Sunday, 31 May 2009

Sustainable food of the Lleyn Peninsula

Locally produced food has been highlighted for its potential to boost the Welsh rural economy, as well as reducing the environmental damage of lengthening ‘food miles’ transporting food from producer to consumer. The Lleyn Peninsula, a narrow strip of land jutting into the sea, sometimes referred to as the arm of North Wales, has a surprising range of local produce with livestock like buffalo along with the ubiquitous sheep and cattle.

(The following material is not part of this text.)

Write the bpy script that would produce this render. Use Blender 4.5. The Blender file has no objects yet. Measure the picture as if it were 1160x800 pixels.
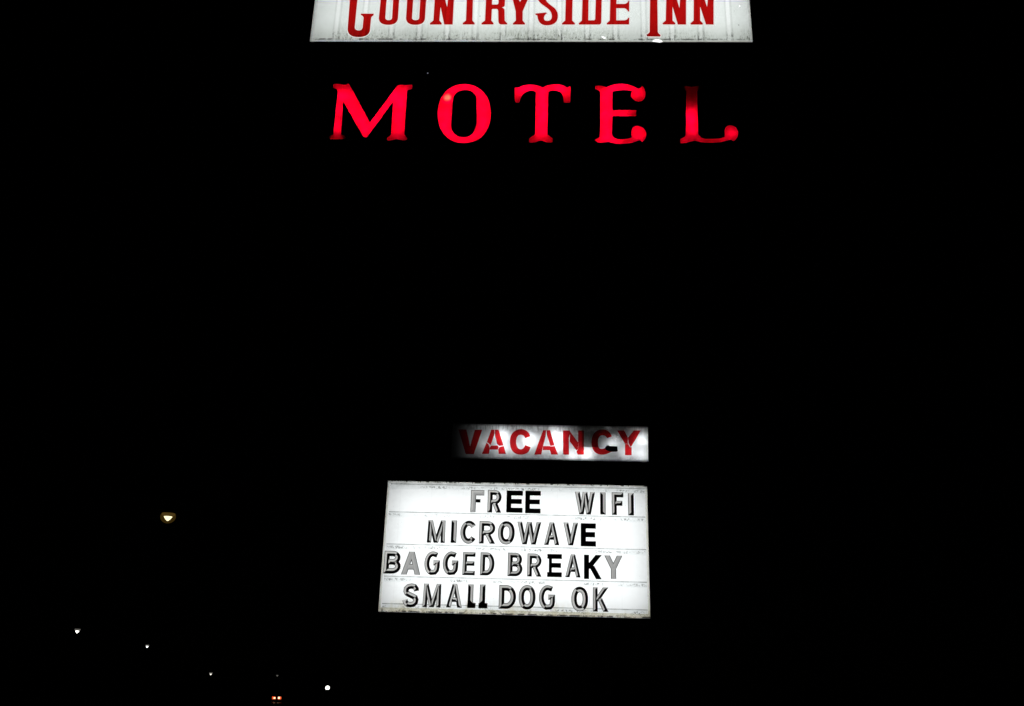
import bpy, math, random
from mathutils import Vector, Matrix
from mathutils.geometry import tessellate_polygon
random.seed(7)
SC = bpy.context.scene
COL = SC.collection
R = math.radians

# ------------------------------------------------------------------ camera frame
F, PITCH, ROLL, YAW = 1050.0, R(20.465), R(1.646), R(2.378)
EYE = 1.6
DP = 8.75                                   # distance of the sign plane along its normal
fw = Vector((0, math.cos(PITCH), math.sin(PITCH)))
up0 = Vector((0, -math.sin(PITCH), math.cos(PITCH)))
r0 = Vector((1, 0, 0))
rt = r0 * math.cos(ROLL) + up0 * math.sin(ROLL)
up = up0 * math.cos(ROLL) - r0 * math.sin(ROLL)
H = Vector((math.cos(YAW), -math.sin(YAW), 0))     # along the sign faces
NN = Vector((math.sin(YAW), math.cos(YAW), 0))     # away from the viewer
CAM = Vector((0, 0, EYE))

def ray(px, py):
    return fw + rt * ((px - 580) / F) - up * ((py - 400) / F)

def P(px, py, off=0.0):
    """photo pixel -> (s, z) on the vertical sign plane, off metres behind the face plane"""
    d = ray(px, py)
    p = CAM + d * ((DP + off) / d.dot(NN))
    return (p.dot(H), p.z)

def W(s, off, z):
    return H * s + NN * (DP + off) + Vector((0, 0, z))

cam_data = bpy.data.cameras.new('camera')
cam = bpy.data.objects.new('camera', cam_data)
COL.objects.link(cam)
cam_data.sensor_width = 36
cam_data.lens = 36 * F / 1160
cam_data.clip_end = 8000
m = Matrix.Identity(4)
for i in range(3):
    m[i][0] = rt[i]; m[i][1] = up[i]; m[i][2] = -fw[i]; m[i][3] = CAM[i]
cam.matrix_world = m
SC.camera = cam

# ------------------------------------------------------------------ node helpers
class NT:
    def __init__(self, name):
        self.mat = bpy.data.materials.new(name); self.mat.use_nodes = True
        self.t = self.mat.node_tree; self.t.nodes.clear()
        self.out = self.t.nodes.new('ShaderNodeOutputMaterial')
    def n(self, typ, **kw):
        x = self.t.nodes.new('ShaderNode' + typ)
        for k, v in kw.items(): setattr(x, k, v)
        return x
    def set(self, sock, v):
        if isinstance(v, bpy.types.NodeSocket): self.t.links.new(v, sock)
        else:
            if sock.type == 'RGBA' and not hasattr(v, '__len__'): v = (v, v, v, 1)
            if sock.type == 'RGBA' and len(v) == 3: v = (*v, 1)
            sock.default_value = v
    def m(self, op, a, b=0.0, clamp=False):
        x = self.n('Math', operation=op, use_clamp=clamp)
        self.set(x.inputs[0], a); self.set(x.inputs[1], b)
        return x.outputs[0]
    def coords(self):
        c = self.n('TexCoord').outputs['Object']
        s = self.n('SeparateXYZ'); self.t.links.new(c, s.inputs[0])
        return c, s.outputs[0], s.outputs[1], s.outputs[2]
    def noise(self, vec, scale, detail=3, rough=.6, stretch=None, loc=(0, 0, 0)):
        mp = self.n('Mapping'); self.set(mp.inputs['Vector'], vec)
        mp.inputs['Location'].default_value = loc
        if stretch: mp.inputs['Scale'].default_value = stretch
        x = self.n('TexNoise'); self.set(x.inputs['Vector'], mp.outputs[0])
        x.inputs['Scale'].default_value = scale; x.inputs['Detail'].default_value = detail
        x.inputs['Roughness'].default_value = rough
        return x.outputs['Fac']
    def voro(self, vec, scale, stretch=None):
        mp = self.n('Mapping'); self.set(mp.inputs['Vector'], vec)
        if stretch: mp.inputs['Scale'].default_value = stretch
        x = self.n('TexVoronoi'); self.set(x.inputs['Vector'], mp.outputs[0])
        x.inputs['Scale'].default_value = scale
        return x.outputs['Distance'], x.outputs['Color']
    def step(self, v, a, b, o0=0.0, o1=1.0):
        x = self.n('MapRange', interpolation_type='SMOOTHSTEP')
        for s, q in zip(x.inputs[:5], (v, a, b, o0, o1)): self.set(s, q)
        return x.outputs[0]
    def ramp(self, v, stops):
        x = self.n('ValToRGB'); self.set(x.inputs[0], v)
        e = x.color_ramp.elements
        for i, (p, q) in enumerate(stops):
            el = e[i] if i < 2 else e.new(p)
            el.position = p; el.color = (q, q, q, 1)
        return x.outputs[0]
    def mix(self, f, a, b):
        x = self.n('Mix', data_type='RGBA'); self.set(x.inputs[0], f)
        self.set(x.inputs[6], a); self.set(x.inputs[7], b)
        return x.outputs[2]
    def mulc(self, a, f):                     # colour * scalar
        x = self.n('Mix', data_type='RGBA', blend_type='MULTIPLY'); x.inputs[0].default_value = 1
        self.set(x.inputs[6], a); self.set(x.inputs[7], f)
        return x.outputs[2]
    def band(self, v, c, w, soft):            # 1 inside |v-c|<w
        return self.step(self.m('ABSOLUTE', self.m('SUBTRACT', v, c)), w, w + soft, 1.0, 0.0)
    def done(self, sh):
        self.t.links.new(sh, self.out.inputs[0]); return self.mat

def paint(name, col, rough=.6, metal=0.0, var=.25, scale=8):
    t = NT(name); c, *_ = t.coords()
    b = t.n('BsdfPrincipled')
    f = t.noise(c, scale, 4)
    t.set(b.inputs['Base Color'], t.mix(f, [x * (1 - var) for x in col], [x * (1 + var) for x in col]))
    t.set(b.inputs['Roughness'], t.step(f, .2, .8, rough * .85, min(1, rough * 1.15)))
    b.inputs['Metallic'].default_value = metal
    return t.done(b.outputs[0])

def glow(name, col, strength):
    t = NT(name); e = t.n('Emission'); t.set(e.inputs[0], col); e.inputs[1].default_value = strength
    return t.done(e.outputs[0])

def translucent(t, col):
    a = t.n('BsdfTranslucent'); t.set(a.inputs[0], col)
    return t.done(a.outputs[0])

def film(t, col):
    a = t.n('BsdfTransparent'); t.set(a.inputs[0], col)
    g = t.n('BsdfGlossy'); g.inputs['Color'].default_value = (.04, .04, .04, 1); g.inputs['Roughness'].default_value = .35
    s = t.n('AddShader'); t.t.links.new(a.outputs[0], s.inputs[0]); t.t.links.new(g.outputs[0], s.inputs[1])
    return t.done(s.outputs[0])

BLACK = paint('black_paint', (.012, .012, .012), .7)
DIMINNER = paint('grey_inner_paint', (.10, .10, .10), .8, var=.1)
INNER = paint('white_inner_paint', (.82, .82, .82), .8, var=.03)
STEEL = paint('dark_steel', (.015, .014, .013), .6, .3)
PLASTIC_BLACK = paint('black_letter_plastic', (.012, .011, .008), .5, var=.5, scale=30)

# ------------------------------------------------------------------ mesh helpers
class MB:
    def __init__(self): self.v, self.f, self.mi = [], [], []
    def add(self, vs, fs, mi=0):
        o = len(self.v); self.v += [tuple(x) for x in vs]
        for f in fs:
            self.f.append([i + o for i in f]); self.mi.append(mi)
    def quad(self, a, b, c, d, mi=0): self.add([a, b, c, d], [(0, 1, 2, 3)], mi)
    def box(self, x0, x1, y0, y1, z0, z1, mi=0):
        vs = [(x, y, z) for x in (x0, x1) for y in (y0, y1) for z in (z0, z1)]
        self.add(vs, [(0, 1, 3, 2), (4, 6, 7, 5), (0, 4, 5, 1), (2, 3, 7, 6), (0, 2, 6, 4), (1, 5, 7, 3)], mi)
    def tube(self, pts, rads, n=12, mi=0, cap=True):
        pts = [Vector(p) for p in pts]
        rings = []
        for i, p in enumerate(pts):
            d = (pts[min(i + 1, len(pts) - 1)] - pts[max(i - 1, 0)]).normalized()
            a = d.orthogonal().normalized() if i == 0 else (a - d * a.dot(d)).normalized()
            b = d.cross(a); r = rads[i] if hasattr(rads, '__len__') else rads
            rings.append([p + (a * math.cos(t) + b * math.sin(t)) * r for t in [2 * math.pi * k / n for k in range(n)]])
        vs = [q for r_ in rings for q in r_]; fs = []
        for i in range(len(pts) - 1):
            for k in range(n):
                fs.append((i * n + k, i * n + (k + 1) % n, (i + 1) * n + (k + 1) % n, (i + 1) * n + k))
        if cap:
            fs.append(tuple(range(n))[::-1]); fs.append(tuple((len(pts) - 1) * n + k for k in range(n)))
        self.add(vs, fs, mi)
    def lathe(self, prof, n=20, c=(0, 0, 0), mi=0, sx=1, sy=1):
        vs = []; fs = []
        for (r, z) in prof:
            for k in range(n):
                a = 2 * math.pi * k / n
                vs.append((c[0] + r * sx * math.cos(a), c[1] + r * sy * math.sin(a), c[2] + z))
        for i in range(len(prof) - 1):
            for k in range(n):
                fs.append((i * n + k, i * n + (k + 1) % n, (i + 1) * n + (k + 1) % n, (i + 1) * n + k))
        fs.append(tuple(range(n))[::-1]); fs.append(tuple((len(prof) - 1) * n + k for k in range(n)))
        self.add(vs, fs, mi)
    def build(self, name, mats, parent=None, smooth=False):
        me = bpy.data.meshes.new(name); me.from_pydata(self.v, [], self.f); me.update()
        mats = mats if isinstance(mats, (list, tuple)) else [mats]
        for q in mats: me.materials.append(q)
        for p, i in zip(me.polygons, self.mi): p.material_index = i; p.use_smooth = smooth
        o = bpy.data.objects.new(name, me); COL.objects.link(o)
        if parent: o.parent = parent
        return o

def tag(o, label=None, cat=None, group=None, kind=None):
    if label: o['label'] = label
    if cat: o['category'] = cat
    if group: o['group'] = group
    if kind: o['kind'] = kind
    return o

def thing(name, label, cat, loc, rz=0.0, group=None):
    o = bpy.data.objects.new(name, None); COL.objects.link(o)
    o.location = loc; o.rotation_euler = (0, 0, rz); o.empty_display_size = .2
    return tag(o, label, cat, group)

def lamp(name, parent, loc, power, radius=.02, col=(1, 1, 1), area=None, rot=None):
    l = bpy.data.lights.new(name, 'AREA' if area else 'POINT')
    l.energy = power; l.color = col
    if area: l.shape = 'RECTANGLE'; l.size, l.size_y = area
    else: l.shadow_soft_size = radius
    o = bpy.data.objects.new(name, l); COL.objects.link(o); o.parent = parent; o.location = loc
    if rot: o.rotation_euler = rot
    return o

# ------------------------------------------------------------------ outlines
def path(d, fx=lambda x, y: (x, y), n=10):
    """small path reader (M L Q C Z) -> list of closed point lists"""
    tok = d.replace(',', ' ').split(); polys = []; cur = []; i = 0; cmd = 'L'
    def num(): 
        nonlocal i
        a = (float(tok[i]), float(tok[i + 1])); i += 2; return a
    while i < len(tok):
        if tok[i] in 'MLQCZ':
            cmd = tok[i]; i += 1
            if cmd == 'Z':
                polys.append(cur); cur = []
            elif cmd == 'M':
                cur = [num()]; cmd = 'L'
            continue
        if cmd == 'L': cur.append(num())
        elif cmd == 'Q':
            a = cur[-1]; b = num(); c = num()
            for k in range(1, n + 1):
                t = k / n
                cur.append(tuple((1 - t) ** 2 * a[j] + 2 * t * (1 - t) * b[j] + t * t * c[j] for j in (0, 1)))
        elif cmd == 'C':
            a = cur[-1]; b = num(); c = num(); e = num()
            for k in range(1, n + 1):
                t = k / n
                cur.append(tuple((1 - t) ** 3 * a[j] + 3 * t * (1 - t) ** 2 * b[j] + 3 * t * t * (1 - t) * c[j] + t ** 3 * e[j] for j in (0, 1)))
    out = []
    for p in polys:
        q = [p[0]]
        for a in p[1:]:
            if abs(a[0] - q[-1][0]) + abs(a[1] - q[-1][1]) > 1e-6: q.append(a)
        if abs(q[0][0] - q[-1][0]) + abs(q[0][1] - q[-1][1]) < 1e-6: q.pop()
        out.append([fx(*a) for a in q])
    return out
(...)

The Lleyn Peninsula is best known for its seafood. I visited Llyn Land and Seafood Festival held in Pwllheli marina. Stalls included free range geese and chicken meat from Ty’n y Celyn of the Vale of Clwyd and North Wales Buffalo, much of the herd originating from Romania has adapted well to the farm on the Halkyn Mountain overlooking the Dee Estuary. Buffalo can bring less productive land into food production as they are good converters of poor quality forage. There were Menai Oysters, from a restored mussel bed that had not been worked for two decades, and has been developed into an oyster and mussel farm supplying the wholesale and restaurant market. In addition to locally sourced food there were unusual twists to imported food and drink like chocolate and champagne, and more sustainable packaging made from biodegradable corn starch. The annual festival is hosted by the Llyn Fishermen’s Association.

I spent a day at Aberdaron, a fishing village at the tip of the Lleyn Peninsula. The Aberdaron crab and lobster fishery is working with the National Trust, which maintains most of the Lleyn coastline, to meet their sustainability criteria and towards Marine Stewardship Council certification. This includes making the transition from using edible wet fish as bait to using waste salmon, which will save resources as well as reducing costs. Crab caught in the morning is dressed and packed locally and in shops by lunchtime. Tried all kinds of produce, all very good, all in the name of research of course.